**Required task:** Please, without the pictures, retype exactly the lines from the start of the material through the line that holds "plain('tan_grout', '8f7f73', .8, var=.2), 'cgrout']))".

**Data provided:**
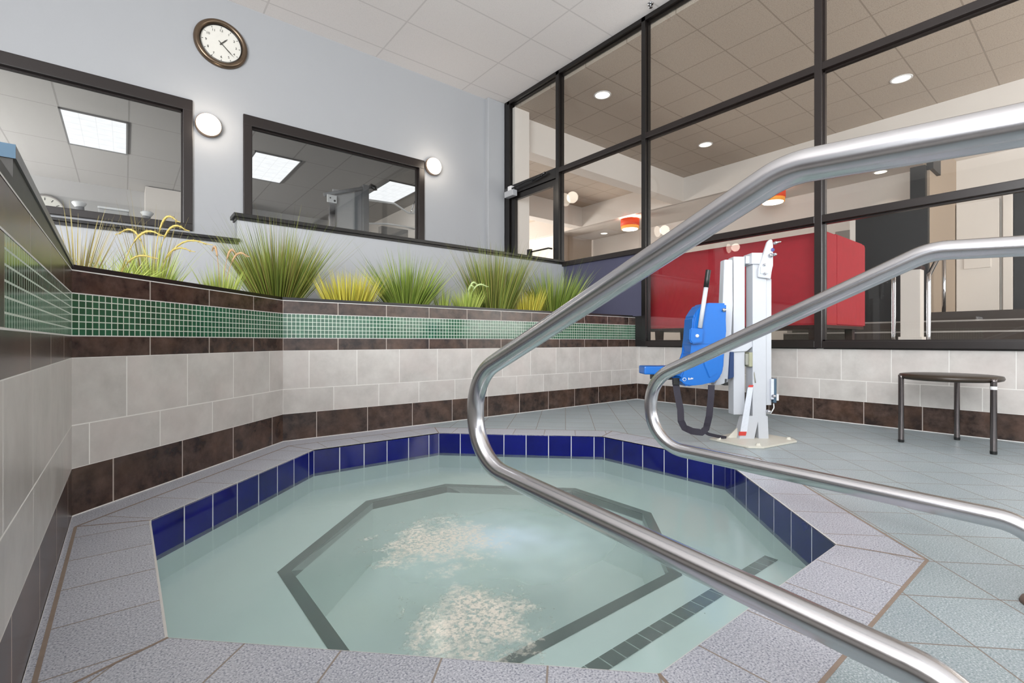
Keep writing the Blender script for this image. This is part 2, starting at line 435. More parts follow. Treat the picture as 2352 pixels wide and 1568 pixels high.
# coping tiles run on to the wall at the left and corner sides
b.face([(*COP[7], .0003), (*COP[0], .0003), (XL, 2.6, .0003), (XL, COP[7][1]-.1, .0003)], [(.05, 10), (.1, 10), (.1, 10), (.05, 10)], 0)
b.face([(*COP[0], .0003), (*COP[1], .0003), (YN-2.7646, YN, .0003), (XL, 2.6, .0003)], [(.05, 10), (.1, 10), (.1, 10), (.05, 10)], 0)
b.face([(*COP[1], .0003), (COP[1][0]+1.1, COP[1][1], .0003), (COP[1][0]+1.1, YN, .0003), (YN-2.7646, YN, .0003)], [(.05, 10), (.1, 10), (.1, 10), (.05, 10)], 0)
st(b.build('floor_coping', ['coping', plain('tan_grout', '8f7f73', .8, var=.2), 'cgrout']))

# hot tub basin: blue waterline band, plaster walls, bench, steps, floor
WZ = -.152
b = MB(); IN = offset(POOL, [-.47, -.46, -.47, -.49, -.50, -.56, -.37, -.465]); START = [0., 0., 0., -.02, .0, 0., 0., 0.]
for i in range(8):
    p0, p1 = Vector(POOL[i]), Vector(POOL[(i+1) % 8]); L = (p1-p0).length
    b.face([(*p0, 0), (*p1, 0), (*p1, -.17), (*p0, -.17)], [(START[i], 1), (START[i]+L, 1), (START[i]+L, 1.17), (START[i], 1.17)], 0)
    b.face([(*p0, -.17), (*p1, -.17), (*p1, -.30), (*p0, -.30)], None, 1)
st(b.build('wall_pool_basin', ['blue', 'plaster']))
b = MB()
BZ = -.262
for i in range(8):
    p0, p1 = POOL[i], POOL[(i+1) % 8]; q0, q1 = IN[i], IN[(i+1) % 8]
    b.face([(*p0, BZ), (*p1, BZ), (*q1, BZ), (*q0, BZ)], None, 0)
    b.face([(*q0, BZ), (*q1, BZ), (*q1, -.62), (*q0, -.62)], None, 0)
b.face([(*q, -.62) for q in IN], None, 0)
st(b.build('floor_pool_bench', ['plaster']))
def strip(p0, p1, wd, z, name, off=0):
    b = MB(); p0, p1 = Vector(p0), Vector(p1); t = (p1-p0).normalized(); n = Vector((t.y, -t.x)); L = (p1-p0).length
    c = Vector((1.41, 1.9)); n = n if n.dot((p0+p1)/2-c) > 0 else -n
    A = [p0, p1, p1+n*wd, p0+n*wd]
    b.face([(*a, z) for a in A], [(0, 5), (L, 5), (L, 5+wd), (0, 5+wd)])
    b.face([(*p0, z), (*p1, z), (*p1, z-wd), (*p0, z-wd)], [(0, 5), (L, 5), (L, 5-wd), (0, 5-wd)])
    return st(b.build(name, 'nosing'))
b = MB(); OUT = offset(IN, .05)
for i in range(8):
    b.face([(*IN[i], BZ+.002), (*IN[(i+1) % 8], BZ+.002), (*OUT[(i+1) % 8], BZ+.002), (*OUT[i], BZ+.002)])
    b.face([(*IN[i], BZ+.002), (*IN[(i+1) % 8], BZ+.002), (*IN[(i+1) % 8], BZ-.04), (*IN[i], BZ-.04)])
st(b.build('trim_bench_nosing', plain('dark_bench_nosing', '19181b', .4, var=.3, scale=20)))
# entry step along the front side
b = MB(); b.box(.82, 2.06, .602, .905, -.40, -.185)
st(b.build('floor_pool_step', 'plaster'))
strip((.80, .905), (2.06, .905), .052, -.183, 'trim_step_nosing')
# water
b = MB(); W = offset(POOL, .001)
f_ = b.face([(*p, WZ) for p in W]); f_.normal_update()
if f_.normal.z < 0: f_.normal_flip()
o = b.build('spa_water', 'water', recalc=False); tag(o, 'milky green spa water with pale bubbling foam in the octagonal tub', 'water', kind='stuff')

# tiled walls: bands of tile, uv in metres
Z_ = [0., .190, .3635, .634, .7215, .892, .9836]
def tiled_wall(name, p0, p1, offs, zmax=6, both=None, back=.14):
    """offs: u offsets for base, white low, white high, lower brown, mosaic, upper brown"""
    b = MB(); p0, p1 = Vector(p0), Vector(p1); L = (p1-p0).length
    mi = [0, 1, 2, 0, 3, 0]
    for k in range(6):
        if Z_[k+1] > zmax: break
        z0, z1 = Z_[k], Z_[k+1]; o_ = offs[k]
        v0 = {0: 60.02, 1: 0., 2: 0., 3: 60.02, 4: 0., 5: 60.02}[k]
        b.face([(*p0, z0), (*p1, z0), (*p1, z1), (*p0, z1)], [(-o_, v0), (L-o_, v0), (L-o_, v0+z1-z0), (-o_, v0+z1-z0)], mi[k])
        g = .0022   # pale grout line between the bands
        t = (p1-p0).normalized(); n = Vector((t.y, -t.x)); n = n if n.dot(Vector((2, 1.5))-p0) > 0 else -n
        if k in (3, 4, 5):
            a, c = p0+n*.0008, p1+n*.0008
            b.face([(*a, z1-g), (*c, z1-g), (*c, z1+g), (*a, z1+g)], None, 4)
        if k == 0:
            a, c = p0+n*.001, p1+n*.001
            b.face([(*a, 0), (*c, 0), (*c, .005), (*a, .005)], None, 4)
    # body behind the tiles
    t = (p1-p0).normalized(); n = Vector((t.y, -t.x)); n = n if n.dot(Vector((2, 1.5))-p0) > 0 else -n
    zt = Z_[6] if zmax > 5 else zmax
    q0, q1 = p0-n*.002, p1-n*.002; r0, r1 = p0-n*back, p1-n*back
    b.face([(*q0, -.1), (*q1, -.1), (*q1, zt), (*q0, zt)], None, 5)
    b.face([(*r0, -.1), (*r1, -.1), (*r1, zt), (*r0, zt)], None, 5)
    b.face([(*q0, zt), (*q1, zt), (*r1, zt), (*r0, zt)], None, 5)
    return st(b.build(name, ['brown', 'white_lo', 'white_hi', 'mosaic', 'cgrout', 'wall'], recalc=False))
CM = (XL, 2.600); CN = (YN-2.7646, YN)
tiled_wall('wall_corner', CM, CN, [.178, .072, .243, .366, 0., .366])
tiled_wall('wall_front', CN, (XR, YN), [.227, .350, .175, .382, 0., .382])
tiled_wall('wall_right', (XR, YN), (XR, -4.8), [YN-3.232, YN-1.655, YN-1.836, 0, 0, 0], zmax=.635)
b = None
tiled_wall('wall_left', CM, (XL, 1.219), [2.6-2.051, 2.6-1.914, 2.6-2.2555, 2.6-1.903, .002, 2.6-1.903])
o = tiled_wall('wall_left', (XL, 1.219), (XL, -4.8), [.337, .1, .0145, .08, 0., .08])
o.data.materials[3] = M['brown']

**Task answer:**
Keep writing the Blender script for this image. This is part 2, starting at line 435. More parts follow. Treat the picture as 2352 pixels wide and 1568 pixels high.
# coping tiles run on to the wall at the left and corner sides
b.face([(*COP[7], .0003), (*COP[0], .0003), (XL, 2.6, .0003), (XL, COP[7][1]-.1, .0003)], [(.05, 10), (.1, 10), (.1, 10), (.05, 10)], 0)
b.face([(*COP[0], .0003), (*COP[1], .0003), (YN-2.7646, YN, .0003), (XL, 2.6, .0003)], [(.05, 10), (.1, 10), (.1, 10), (.05, 10)], 0)
b.face([(*COP[1], .0003), (COP[1][0]+1.1, COP[1][1], .0003), (COP[1][0]+1.1, YN, .0003), (YN-2.7646, YN, .0003)], [(.05, 10), (.1, 10), (.1, 10), (.05, 10)], 0)
st(b.build('floor_coping', ['coping', plain('tan_grout', '8f7f73', .8, var=.2), 'cgrout']))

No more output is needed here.